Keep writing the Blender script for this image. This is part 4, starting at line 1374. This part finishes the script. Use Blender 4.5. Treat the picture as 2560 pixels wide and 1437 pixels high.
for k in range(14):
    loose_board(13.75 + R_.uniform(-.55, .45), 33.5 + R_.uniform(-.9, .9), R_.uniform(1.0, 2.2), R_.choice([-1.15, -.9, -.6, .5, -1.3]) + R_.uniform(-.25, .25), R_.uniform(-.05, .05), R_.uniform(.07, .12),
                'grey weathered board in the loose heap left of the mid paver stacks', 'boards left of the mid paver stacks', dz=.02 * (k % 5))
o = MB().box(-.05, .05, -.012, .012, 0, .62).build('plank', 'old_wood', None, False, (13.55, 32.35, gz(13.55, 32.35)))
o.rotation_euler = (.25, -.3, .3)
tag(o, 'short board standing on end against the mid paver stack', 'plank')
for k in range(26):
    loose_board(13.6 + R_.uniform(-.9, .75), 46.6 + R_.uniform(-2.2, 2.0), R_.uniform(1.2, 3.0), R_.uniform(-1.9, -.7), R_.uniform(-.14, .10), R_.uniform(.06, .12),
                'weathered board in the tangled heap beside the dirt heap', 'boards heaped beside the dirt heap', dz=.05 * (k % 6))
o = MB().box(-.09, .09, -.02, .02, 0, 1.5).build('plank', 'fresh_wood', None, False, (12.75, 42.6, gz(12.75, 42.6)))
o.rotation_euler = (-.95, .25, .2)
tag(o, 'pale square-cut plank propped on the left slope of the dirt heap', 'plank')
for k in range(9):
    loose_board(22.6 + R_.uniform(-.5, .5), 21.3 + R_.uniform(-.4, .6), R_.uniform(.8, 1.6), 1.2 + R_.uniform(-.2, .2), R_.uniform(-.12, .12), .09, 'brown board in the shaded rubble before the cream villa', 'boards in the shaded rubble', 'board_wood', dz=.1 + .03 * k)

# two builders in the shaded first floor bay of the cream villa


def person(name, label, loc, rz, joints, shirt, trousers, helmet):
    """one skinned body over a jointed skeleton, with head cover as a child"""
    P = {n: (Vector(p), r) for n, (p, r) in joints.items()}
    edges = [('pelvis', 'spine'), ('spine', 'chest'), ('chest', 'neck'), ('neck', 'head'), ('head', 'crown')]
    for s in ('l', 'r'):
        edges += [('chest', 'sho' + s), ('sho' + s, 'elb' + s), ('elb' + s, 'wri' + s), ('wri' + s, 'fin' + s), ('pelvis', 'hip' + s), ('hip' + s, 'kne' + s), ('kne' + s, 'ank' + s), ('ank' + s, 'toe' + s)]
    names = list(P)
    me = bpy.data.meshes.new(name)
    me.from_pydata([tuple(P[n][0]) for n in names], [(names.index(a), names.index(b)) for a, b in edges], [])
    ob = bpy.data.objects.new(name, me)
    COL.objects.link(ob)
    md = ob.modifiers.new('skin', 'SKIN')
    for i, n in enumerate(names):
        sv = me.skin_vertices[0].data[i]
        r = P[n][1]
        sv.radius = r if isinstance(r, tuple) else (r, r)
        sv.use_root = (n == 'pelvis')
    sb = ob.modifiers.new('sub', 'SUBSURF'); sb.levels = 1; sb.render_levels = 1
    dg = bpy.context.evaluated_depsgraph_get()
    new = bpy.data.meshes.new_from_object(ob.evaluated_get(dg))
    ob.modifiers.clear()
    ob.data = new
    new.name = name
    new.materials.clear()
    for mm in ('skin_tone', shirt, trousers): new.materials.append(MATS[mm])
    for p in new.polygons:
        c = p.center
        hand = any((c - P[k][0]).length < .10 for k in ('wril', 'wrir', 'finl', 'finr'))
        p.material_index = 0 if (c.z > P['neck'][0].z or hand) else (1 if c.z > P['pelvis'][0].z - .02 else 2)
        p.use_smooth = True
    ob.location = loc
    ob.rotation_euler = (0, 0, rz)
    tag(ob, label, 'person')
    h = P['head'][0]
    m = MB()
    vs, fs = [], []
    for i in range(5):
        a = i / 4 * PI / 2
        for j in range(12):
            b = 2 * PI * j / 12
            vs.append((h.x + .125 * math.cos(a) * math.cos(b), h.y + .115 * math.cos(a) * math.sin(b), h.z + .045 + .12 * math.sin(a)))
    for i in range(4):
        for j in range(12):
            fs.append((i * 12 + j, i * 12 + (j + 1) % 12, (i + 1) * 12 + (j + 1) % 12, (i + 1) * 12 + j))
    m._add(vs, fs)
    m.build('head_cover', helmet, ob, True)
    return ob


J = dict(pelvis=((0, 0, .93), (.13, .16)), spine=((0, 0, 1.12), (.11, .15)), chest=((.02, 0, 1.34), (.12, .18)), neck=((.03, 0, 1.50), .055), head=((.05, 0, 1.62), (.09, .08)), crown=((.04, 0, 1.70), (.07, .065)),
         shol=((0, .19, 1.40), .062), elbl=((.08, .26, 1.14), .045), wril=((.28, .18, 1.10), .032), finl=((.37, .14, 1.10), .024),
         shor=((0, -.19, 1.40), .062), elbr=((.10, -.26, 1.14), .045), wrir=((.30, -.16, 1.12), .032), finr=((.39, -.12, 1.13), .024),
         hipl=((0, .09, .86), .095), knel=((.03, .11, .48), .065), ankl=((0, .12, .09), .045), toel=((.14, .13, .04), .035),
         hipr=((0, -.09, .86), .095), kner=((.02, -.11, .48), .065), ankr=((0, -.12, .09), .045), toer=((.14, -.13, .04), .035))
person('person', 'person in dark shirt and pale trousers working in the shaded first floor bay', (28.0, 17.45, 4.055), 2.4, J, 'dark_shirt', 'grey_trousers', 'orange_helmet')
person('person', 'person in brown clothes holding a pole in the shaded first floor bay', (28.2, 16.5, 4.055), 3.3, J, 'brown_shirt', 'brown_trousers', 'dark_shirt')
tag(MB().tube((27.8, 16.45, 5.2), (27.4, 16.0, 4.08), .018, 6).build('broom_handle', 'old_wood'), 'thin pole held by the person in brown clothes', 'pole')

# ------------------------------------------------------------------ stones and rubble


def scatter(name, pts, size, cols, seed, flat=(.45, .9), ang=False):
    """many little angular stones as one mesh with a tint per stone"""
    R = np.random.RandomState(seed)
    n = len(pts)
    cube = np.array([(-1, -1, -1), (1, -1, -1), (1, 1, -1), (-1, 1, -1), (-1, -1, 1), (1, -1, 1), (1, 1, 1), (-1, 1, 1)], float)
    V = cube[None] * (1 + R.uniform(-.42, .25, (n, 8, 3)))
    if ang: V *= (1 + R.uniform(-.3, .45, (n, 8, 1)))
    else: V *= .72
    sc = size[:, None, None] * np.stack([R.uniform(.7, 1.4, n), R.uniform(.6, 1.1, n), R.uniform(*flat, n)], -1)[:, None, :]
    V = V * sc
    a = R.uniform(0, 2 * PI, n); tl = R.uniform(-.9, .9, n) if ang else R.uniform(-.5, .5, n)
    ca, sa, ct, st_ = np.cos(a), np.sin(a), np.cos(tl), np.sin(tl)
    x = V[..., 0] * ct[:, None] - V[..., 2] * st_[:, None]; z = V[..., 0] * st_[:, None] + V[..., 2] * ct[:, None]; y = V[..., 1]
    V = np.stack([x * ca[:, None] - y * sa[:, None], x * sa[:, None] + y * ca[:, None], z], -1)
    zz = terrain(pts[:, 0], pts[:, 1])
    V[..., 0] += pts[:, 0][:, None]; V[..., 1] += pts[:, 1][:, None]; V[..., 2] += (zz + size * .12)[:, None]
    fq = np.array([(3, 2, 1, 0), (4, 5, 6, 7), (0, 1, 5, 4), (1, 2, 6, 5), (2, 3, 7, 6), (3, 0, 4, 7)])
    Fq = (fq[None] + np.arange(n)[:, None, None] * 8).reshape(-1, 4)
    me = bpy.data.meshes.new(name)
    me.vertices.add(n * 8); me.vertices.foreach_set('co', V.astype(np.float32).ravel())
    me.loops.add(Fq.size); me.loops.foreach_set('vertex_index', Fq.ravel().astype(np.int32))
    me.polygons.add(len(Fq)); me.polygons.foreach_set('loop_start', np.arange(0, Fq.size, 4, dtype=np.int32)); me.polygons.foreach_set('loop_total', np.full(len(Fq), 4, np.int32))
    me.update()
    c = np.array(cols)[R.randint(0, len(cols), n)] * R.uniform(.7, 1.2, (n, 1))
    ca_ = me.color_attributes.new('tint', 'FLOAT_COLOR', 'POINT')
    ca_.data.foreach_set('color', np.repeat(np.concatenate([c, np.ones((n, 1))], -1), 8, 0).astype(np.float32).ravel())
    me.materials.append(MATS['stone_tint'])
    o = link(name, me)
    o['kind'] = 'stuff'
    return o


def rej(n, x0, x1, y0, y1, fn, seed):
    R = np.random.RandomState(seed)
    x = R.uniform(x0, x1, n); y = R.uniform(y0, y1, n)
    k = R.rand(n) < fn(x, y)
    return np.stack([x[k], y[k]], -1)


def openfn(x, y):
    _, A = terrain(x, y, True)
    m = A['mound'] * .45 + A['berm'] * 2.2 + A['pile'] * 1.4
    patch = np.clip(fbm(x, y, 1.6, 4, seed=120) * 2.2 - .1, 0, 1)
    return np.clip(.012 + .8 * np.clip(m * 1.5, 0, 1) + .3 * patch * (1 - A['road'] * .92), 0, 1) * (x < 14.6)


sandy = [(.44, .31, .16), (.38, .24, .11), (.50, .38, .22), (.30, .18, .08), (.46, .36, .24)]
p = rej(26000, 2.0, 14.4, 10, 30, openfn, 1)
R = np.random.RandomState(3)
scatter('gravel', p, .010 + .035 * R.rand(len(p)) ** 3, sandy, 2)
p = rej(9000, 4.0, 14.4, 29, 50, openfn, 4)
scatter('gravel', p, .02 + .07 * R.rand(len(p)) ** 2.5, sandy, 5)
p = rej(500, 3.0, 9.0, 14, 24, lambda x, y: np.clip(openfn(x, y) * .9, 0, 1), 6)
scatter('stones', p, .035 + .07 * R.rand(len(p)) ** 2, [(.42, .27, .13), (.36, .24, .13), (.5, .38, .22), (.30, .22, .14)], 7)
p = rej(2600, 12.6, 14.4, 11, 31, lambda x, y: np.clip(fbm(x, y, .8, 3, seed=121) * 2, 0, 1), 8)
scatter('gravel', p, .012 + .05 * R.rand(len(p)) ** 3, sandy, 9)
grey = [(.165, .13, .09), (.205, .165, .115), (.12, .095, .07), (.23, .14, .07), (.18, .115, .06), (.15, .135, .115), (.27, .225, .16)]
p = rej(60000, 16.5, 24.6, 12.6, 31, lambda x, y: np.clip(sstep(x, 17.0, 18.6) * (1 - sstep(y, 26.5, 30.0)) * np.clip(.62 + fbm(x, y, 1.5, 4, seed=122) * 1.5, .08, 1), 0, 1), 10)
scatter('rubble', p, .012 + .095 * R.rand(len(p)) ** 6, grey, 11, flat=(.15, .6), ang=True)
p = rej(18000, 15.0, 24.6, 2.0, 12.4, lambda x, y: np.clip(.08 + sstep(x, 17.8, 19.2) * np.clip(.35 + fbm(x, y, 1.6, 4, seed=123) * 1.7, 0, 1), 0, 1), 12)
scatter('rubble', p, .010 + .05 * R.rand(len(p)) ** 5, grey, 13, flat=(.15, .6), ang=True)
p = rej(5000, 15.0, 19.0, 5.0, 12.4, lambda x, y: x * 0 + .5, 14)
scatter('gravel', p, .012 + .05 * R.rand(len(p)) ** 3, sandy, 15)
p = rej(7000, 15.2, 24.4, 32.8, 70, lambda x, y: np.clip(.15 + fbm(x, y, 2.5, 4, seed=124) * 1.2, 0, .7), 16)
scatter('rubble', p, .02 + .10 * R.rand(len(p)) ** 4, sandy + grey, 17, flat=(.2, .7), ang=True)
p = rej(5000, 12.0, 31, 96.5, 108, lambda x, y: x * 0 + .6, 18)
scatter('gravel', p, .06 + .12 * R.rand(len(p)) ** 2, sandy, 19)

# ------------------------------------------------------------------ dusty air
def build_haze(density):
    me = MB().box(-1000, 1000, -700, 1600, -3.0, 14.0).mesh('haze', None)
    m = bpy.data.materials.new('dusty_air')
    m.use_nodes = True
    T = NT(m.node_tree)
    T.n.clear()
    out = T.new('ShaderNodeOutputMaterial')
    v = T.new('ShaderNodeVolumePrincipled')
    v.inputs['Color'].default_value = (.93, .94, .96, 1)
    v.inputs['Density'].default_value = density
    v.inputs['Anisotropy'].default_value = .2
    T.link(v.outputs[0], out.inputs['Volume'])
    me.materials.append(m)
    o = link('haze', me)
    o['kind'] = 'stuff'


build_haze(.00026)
§ §
> _Exercise_
Please transcribe, exactly and with nothing added, the lines from the first line of the material above through the line that contains "# two builders".

> _Task result_
Keep writing the Blender script for this image. This is part 4, starting at line 1374. This part finishes the script. Use Blender 4.5. Treat the picture as 2560 pixels wide and 1437 pixels high.
for k in range(14):
    loose_board(13.75 + R_.uniform(-.55, .45), 33.5 + R_.uniform(-.9, .9), R_.uniform(1.0, 2.2), R_.choice([-1.15, -.9, -.6, .5, -1.3]) + R_.uniform(-.25, .25), R_.uniform(-.05, .05), R_.uniform(.07, .12),
                'grey weathered board in the loose heap left of the mid paver stacks', 'boards left of the mid paver stacks', dz=.02 * (k % 5))
o = MB().box(-.05, .05, -.012, .012, 0, .62).build('plank', 'old_wood', None, False, (13.55, 32.35, gz(13.55, 32.35)))
o.rotation_euler = (.25, -.3, .3)
tag(o, 'short board standing on end against the mid paver stack', 'plank')
for k in range(26):
    loose_board(13.6 + R_.uniform(-.9, .75), 46.6 + R_.uniform(-2.2, 2.0), R_.uniform(1.2, 3.0), R_.uniform(-1.9, -.7), R_.uniform(-.14, .10), R_.uniform(.06, .12),
                'weathered board in the tangled heap beside the dirt heap', 'boards heaped beside the dirt heap', dz=.05 * (k % 6))
o = MB().box(-.09, .09, -.02, .02, 0, 1.5).build('plank', 'fresh_wood', None, False, (12.75, 42.6, gz(12.75, 42.6)))
o.rotation_euler = (-.95, .25, .2)
tag(o, 'pale square-cut plank propped on the left slope of the dirt heap', 'plank')
for k in range(9):
    loose_board(22.6 + R_.uniform(-.5, .5), 21.3 + R_.uniform(-.4, .6), R_.uniform(.8, 1.6), 1.2 + R_.uniform(-.2, .2), R_.uniform(-.12, .12), .09, 'brown board in the shaded rubble before the cream villa', 'boards in the shaded rubble', 'board_wood', dz=.1 + .03 * k)

# two builders in the shaded first floor bay of the cream villa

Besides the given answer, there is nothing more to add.